X-Calibre 4: Something of a mercy killing here.

Credits: Written by Warren Ellis, pencils by Ken Lashley, inks by Tom Wegrzyn with Philip Moy and edited by Suzanne Gaffney.

Cast: Earth 295 versions of Kurt ‘Nightcrawler’ Darkholme, Raven ‘Mystique’ Darkholme, Switchback, Damask, Irene ‘Destiny’ Adler, Doug Ramsey and Amahl Farouk, the Shadow King.

Plot: Avalon, the heart of the Savage Land and following the death of Dead Man Wade, the members of X-Calibre (sigh, yes I know) regroup, giving Damask the chance to get a feel of Nightcrawler who is velvety as she imaged, proof of the fact that Nightcrawler is sexy in whatever universe he is in) and they had back to the main encampment. The fires set by Wade are still burning, Doug is trying to help as best he can, beyond his natural ability to translate everyone’s languages to each other. In the centre of town, one of the resident mutants starts using their power to kill anyone around them and Damask recognises that it’s the work of the Shadow King.

To prevent more loss of life, Mystique kills the mutant that the Shadow King was using and it just moves on. He then posses Marcus, a mutant with not unexpectedly ill defined abilities. To save Destiny, Damask uses her power of psychic skinning (I know, but let’s keep going anyway) and effectively lobotomises Marcus. Doug is horrified, but Nightcrawler points out by living in Avalon, safe from the horrors he has run away. As this conversation goes on, the Shadow King jumps into Mystique, this time Nightcrawler sees how he does it and convinces Switchback and Damask to teleport with him, so Switchback can slow time and Damask can Skin the Shadow King between seconds saving Mystique.

Still messed up from his own possession, Marcus uses what motor function he has to zap Mystique, but Doug jumps in front of the blast sacrificing himself, spurring Destiny to decide to go with X-Calibre.

Notes: When reading this, I was reminded of the Netflix Daredevil TV show. It told a coherent and interesting story over 13 episodes and for the most part was really well paced. It couldn’t be shorter without cutting good stuff out and longer would have been a mistake, but it was for the most part perfect. That was the problem. Then all of the Marvel-Netflix shows had to be 13 episodes a season and they didn’t deserve to be. There, I said it.. Luke Cage was a bit too long as was Punisher and the second season of Jessica Jones and I’m assuming that season two of Iron Fist was too as I found episode 2 to be my breaking point. My meaning is, some of these stories need 4 issues, some don’t. This doesn’t. This isn’t my least favourite of these stories (Gambit & the X-Ternals has that) but it is the weakest in terms of story. The characters are hollow and/or uninteresting which destroys all of the drama.

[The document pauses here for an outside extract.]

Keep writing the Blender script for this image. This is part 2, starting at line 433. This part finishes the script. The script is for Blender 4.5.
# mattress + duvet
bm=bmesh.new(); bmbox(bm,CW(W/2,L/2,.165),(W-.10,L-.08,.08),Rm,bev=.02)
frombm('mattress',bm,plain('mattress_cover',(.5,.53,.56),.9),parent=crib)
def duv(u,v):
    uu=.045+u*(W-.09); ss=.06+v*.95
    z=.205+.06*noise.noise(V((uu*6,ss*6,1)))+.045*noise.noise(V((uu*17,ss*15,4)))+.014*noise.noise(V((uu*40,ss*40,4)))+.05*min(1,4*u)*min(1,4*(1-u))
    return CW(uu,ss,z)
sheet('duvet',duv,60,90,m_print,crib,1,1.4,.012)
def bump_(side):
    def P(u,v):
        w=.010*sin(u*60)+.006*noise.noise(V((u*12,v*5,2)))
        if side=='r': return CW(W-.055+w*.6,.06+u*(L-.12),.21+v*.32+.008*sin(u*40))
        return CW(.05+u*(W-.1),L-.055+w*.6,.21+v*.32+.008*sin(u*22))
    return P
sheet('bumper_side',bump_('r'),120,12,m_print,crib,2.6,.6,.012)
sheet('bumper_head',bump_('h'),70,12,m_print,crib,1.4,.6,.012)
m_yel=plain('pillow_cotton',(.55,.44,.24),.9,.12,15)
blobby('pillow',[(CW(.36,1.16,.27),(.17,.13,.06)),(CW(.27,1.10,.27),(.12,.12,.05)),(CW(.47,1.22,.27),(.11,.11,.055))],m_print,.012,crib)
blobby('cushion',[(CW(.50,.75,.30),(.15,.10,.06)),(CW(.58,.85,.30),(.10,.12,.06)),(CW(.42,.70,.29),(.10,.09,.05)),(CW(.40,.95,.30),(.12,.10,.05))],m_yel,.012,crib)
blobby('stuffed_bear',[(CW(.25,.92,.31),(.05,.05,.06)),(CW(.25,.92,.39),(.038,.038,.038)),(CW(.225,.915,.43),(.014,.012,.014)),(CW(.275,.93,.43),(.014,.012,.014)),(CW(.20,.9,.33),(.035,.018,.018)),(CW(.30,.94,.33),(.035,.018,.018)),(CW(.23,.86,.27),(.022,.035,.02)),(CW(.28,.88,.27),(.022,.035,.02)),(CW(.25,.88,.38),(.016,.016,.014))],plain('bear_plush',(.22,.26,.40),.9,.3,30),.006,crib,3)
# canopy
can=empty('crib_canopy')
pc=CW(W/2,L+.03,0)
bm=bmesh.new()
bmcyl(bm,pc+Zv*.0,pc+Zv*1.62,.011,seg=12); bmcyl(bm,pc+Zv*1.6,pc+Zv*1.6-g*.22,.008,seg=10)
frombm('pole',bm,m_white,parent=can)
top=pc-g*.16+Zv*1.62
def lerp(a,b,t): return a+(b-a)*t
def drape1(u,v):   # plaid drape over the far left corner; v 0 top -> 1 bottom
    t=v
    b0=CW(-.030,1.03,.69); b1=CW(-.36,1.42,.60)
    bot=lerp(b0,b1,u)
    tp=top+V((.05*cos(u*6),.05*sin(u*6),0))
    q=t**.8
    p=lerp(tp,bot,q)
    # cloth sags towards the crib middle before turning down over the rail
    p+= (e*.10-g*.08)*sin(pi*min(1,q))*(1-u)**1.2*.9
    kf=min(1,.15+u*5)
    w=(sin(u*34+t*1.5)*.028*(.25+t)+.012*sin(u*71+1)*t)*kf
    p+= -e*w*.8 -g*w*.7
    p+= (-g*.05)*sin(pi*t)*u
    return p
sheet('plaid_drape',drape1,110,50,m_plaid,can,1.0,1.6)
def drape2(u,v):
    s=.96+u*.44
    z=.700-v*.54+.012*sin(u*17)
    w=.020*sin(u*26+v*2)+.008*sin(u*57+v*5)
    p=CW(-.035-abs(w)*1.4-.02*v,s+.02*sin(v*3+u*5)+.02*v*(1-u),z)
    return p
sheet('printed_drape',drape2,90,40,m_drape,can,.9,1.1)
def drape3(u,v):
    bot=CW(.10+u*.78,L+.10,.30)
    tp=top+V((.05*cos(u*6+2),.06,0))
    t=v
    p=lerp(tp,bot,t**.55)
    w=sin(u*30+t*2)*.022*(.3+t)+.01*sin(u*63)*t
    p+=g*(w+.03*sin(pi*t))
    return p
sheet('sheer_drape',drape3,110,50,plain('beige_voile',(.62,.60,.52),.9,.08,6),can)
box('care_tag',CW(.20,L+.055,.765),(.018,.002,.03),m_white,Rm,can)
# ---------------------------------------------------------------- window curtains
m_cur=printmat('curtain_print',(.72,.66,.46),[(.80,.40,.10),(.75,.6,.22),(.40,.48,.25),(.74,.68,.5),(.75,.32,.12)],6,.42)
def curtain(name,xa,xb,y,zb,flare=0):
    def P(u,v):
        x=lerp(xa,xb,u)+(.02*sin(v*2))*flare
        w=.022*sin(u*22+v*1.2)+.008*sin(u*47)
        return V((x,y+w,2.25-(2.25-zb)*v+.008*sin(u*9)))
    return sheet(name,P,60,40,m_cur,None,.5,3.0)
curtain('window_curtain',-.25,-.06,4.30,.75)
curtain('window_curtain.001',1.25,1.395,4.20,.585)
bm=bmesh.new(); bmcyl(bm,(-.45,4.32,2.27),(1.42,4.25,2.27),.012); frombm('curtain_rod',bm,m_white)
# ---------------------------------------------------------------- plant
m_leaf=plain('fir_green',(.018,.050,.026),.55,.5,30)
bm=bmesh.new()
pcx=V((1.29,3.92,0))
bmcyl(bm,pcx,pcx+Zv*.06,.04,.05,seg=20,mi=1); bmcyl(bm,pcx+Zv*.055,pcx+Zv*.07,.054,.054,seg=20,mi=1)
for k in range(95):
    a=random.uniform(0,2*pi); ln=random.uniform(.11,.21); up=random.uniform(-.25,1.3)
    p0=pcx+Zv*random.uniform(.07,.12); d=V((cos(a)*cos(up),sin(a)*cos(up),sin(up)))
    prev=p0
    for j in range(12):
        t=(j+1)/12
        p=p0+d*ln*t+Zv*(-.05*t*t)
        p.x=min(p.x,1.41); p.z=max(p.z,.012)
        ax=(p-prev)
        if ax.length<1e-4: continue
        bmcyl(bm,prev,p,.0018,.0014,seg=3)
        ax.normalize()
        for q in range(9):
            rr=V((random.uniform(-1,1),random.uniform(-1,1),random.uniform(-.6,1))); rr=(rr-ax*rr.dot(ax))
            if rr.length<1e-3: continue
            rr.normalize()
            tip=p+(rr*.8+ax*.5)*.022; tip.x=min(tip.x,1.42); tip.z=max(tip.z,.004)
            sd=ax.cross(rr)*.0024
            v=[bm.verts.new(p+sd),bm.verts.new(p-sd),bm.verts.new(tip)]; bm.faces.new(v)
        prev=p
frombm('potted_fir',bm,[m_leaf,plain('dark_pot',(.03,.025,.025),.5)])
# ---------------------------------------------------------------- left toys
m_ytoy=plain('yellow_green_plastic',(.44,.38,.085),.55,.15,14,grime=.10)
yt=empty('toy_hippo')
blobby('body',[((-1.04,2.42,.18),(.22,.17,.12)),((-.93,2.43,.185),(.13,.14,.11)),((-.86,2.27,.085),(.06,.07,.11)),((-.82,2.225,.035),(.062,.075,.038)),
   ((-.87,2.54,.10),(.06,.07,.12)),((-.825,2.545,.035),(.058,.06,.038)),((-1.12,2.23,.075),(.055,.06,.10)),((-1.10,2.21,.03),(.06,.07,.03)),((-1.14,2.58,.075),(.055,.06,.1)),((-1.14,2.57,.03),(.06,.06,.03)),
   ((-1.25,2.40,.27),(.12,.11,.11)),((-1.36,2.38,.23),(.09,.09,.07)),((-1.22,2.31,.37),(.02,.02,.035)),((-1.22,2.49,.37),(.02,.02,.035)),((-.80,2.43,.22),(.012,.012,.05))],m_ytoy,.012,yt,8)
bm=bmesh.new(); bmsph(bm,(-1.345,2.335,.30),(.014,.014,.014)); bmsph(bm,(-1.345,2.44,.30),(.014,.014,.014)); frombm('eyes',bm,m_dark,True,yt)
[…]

People died, but I didn’t care. Doug died and it made no impact at all. The issue comes to a bit of a damp squib ending, with a last minute change of mind by Destiny and we are then told that the story carries on into X-Men Omega, so we don’t even get an actual ending to what we’re reading.

Verdict: Writing 2 out of 5 – Warren Elliis’ problem with pacing rears it’s head and it’s all getting a bit boring in the end. Whilst his run on Excalibur had many high points, this four issue replacement was certainly not one of them.

Art: 3 out of 5 – Ken Lashley does well with what he has to do, but it’s too generic and too uninteresting and nothing really memorable is happening here.

Overall: – 5 out of 10 – Another of these is done and it’s sort of for the best.